I want to know how can we prove $\sqrt{n^2+1}$ is irrational. I know that when I use to find the square root of something by the long division method as suggested in the below image( it about some other expression and does not demonstrate my question but I attached the image to show the method of long division to find square roots.) and we get a remainder them it is irrational but I am not able to know why getting a remainder means irrational.

I want it to be opened because the duplicate suggested what I have already answered but not what I want to know, I want to know how can prove that $\sqrt{n^2+1}$ is irrational by the long division method used to find square roots.

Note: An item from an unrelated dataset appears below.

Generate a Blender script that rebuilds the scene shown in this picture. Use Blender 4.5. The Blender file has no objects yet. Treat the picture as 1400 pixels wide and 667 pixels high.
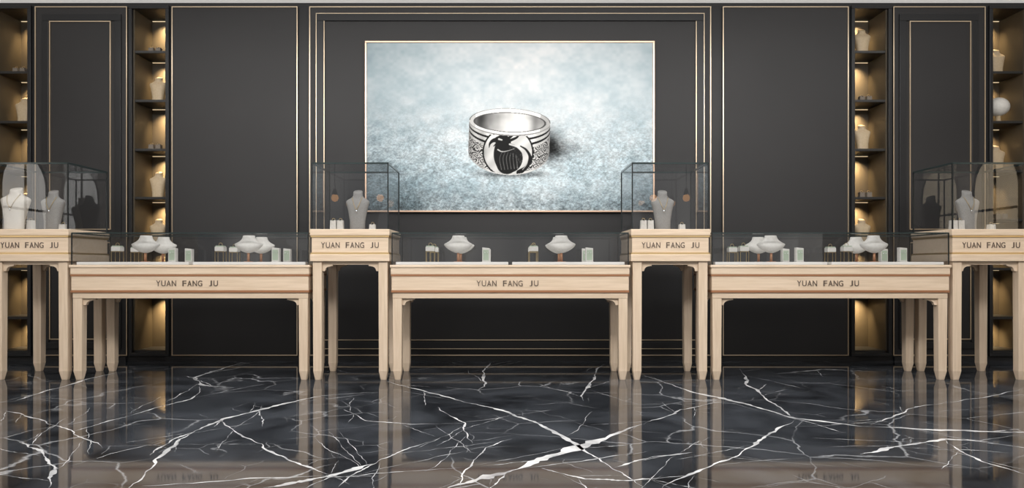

I am talking about this me thod. Here it is used to find $\sqrt{4x^4-28x^3+37x^2+42x+9}$ This is just an example to show the method. My question is above the picture.

Answer 1

Suppose $\sqrt{n^2 + 1}$ is rational (in lowest terms). $$ \sqrt{n^2 + 1} = \frac{a}{b} \text{,} $$ where we may require $a,b \in \Bbb{Z}$, $b > 0$, and $\gcd(a,b) = 1$. We have $$ n^2 + 1 = \frac{a^2}{b^2} \text{.} $$ The left-hand side is an integer, so the right-hand side is an integer. Since $\gcd(a,b) = 1$, this requires $b = 1$. Therefore, $$ n^2 + 1 = a^2 \text{.} $$ But then \begin{align*} 1 &= a^2 - n^2 \\ &= (a+n)(a-n) \text{.} \end{align*} If $n = 0$, this is a factorization of $1=a^2$ and so $a =-1$ or $a=1$ is a solution. If $n \neq 0$, this is a factorization of $1$ into two distinct integers, which is impossible. (The only divisors of $1$ are $-1$ and $1$ and we have already seen how those factors produce $1$.)

Therefore, either $n = 0$ or $\sqrt{n^2+1}$ is irrational.